With 1:04 left to go in the fourth quarter of the Boston Celtics’ Tuesday night game against the Indiana Pacers, Aaron Nesmith found an open lane to the basket in transition to bring the Pacers the score to 124-127.
Nesmith’s layup was part of a 6-0 run to bring Indiana back in the game, a run that included three missed shots by the Celtics and an eight-second violation.
Then, Buddy Hield stole the ball.
He stripped Kristaps Porzingis, and the Pacers began sprinting down the floor. They had a chance to make it a one-point game or tie it with a three.
Indiana had a 3-on-2 advantage on the break as Hield drove to the corner, but Derrick White made sure he never got the chance to make a play. Rather than letting the Pacers get a shot in rhythm, he fouled.
The Celtics had a foul to give, so play was stopped, and the Pacers were forced to take the ball out from the sideline.

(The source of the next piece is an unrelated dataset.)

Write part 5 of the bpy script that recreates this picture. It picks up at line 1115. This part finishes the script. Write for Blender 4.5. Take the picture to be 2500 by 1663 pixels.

What happened next was the most important sequence of the game. Boston’s defense locked in, refused to let Indiana get an open look, and made Nesmith take a contested three in the corner.
White swatted it out of bounds.
With 3.2 seconds left on the shot clock, the Pacers had to inbound the ball and get a shot up. Andrew Nembhard found Myles Turner in the paint, but Jayson Tatum stuffed him, leading to a 24-second violation.
Boston made two free throws at the other end, and the Pacers didn’t score for the remainder of the game, leading to a 129-124 win for the Celtics.
And it all stemmed from White’s heads-up play earlier in the possession.
“He’s a genius player,” Mazzulla said when asked about White’s intentional foul. “We’ve missed our foul-to-give call on like the last three times we tried to use it, and credit to him for recognizing that and taking advantage of it. It’s a genius play.”
White currently leads all players in clutch +/-. A seemingly inconsequential take foul doesn’t seem like a big play — his block seconds later had TD Garden rocking. But none of that happens without White’s “genius.”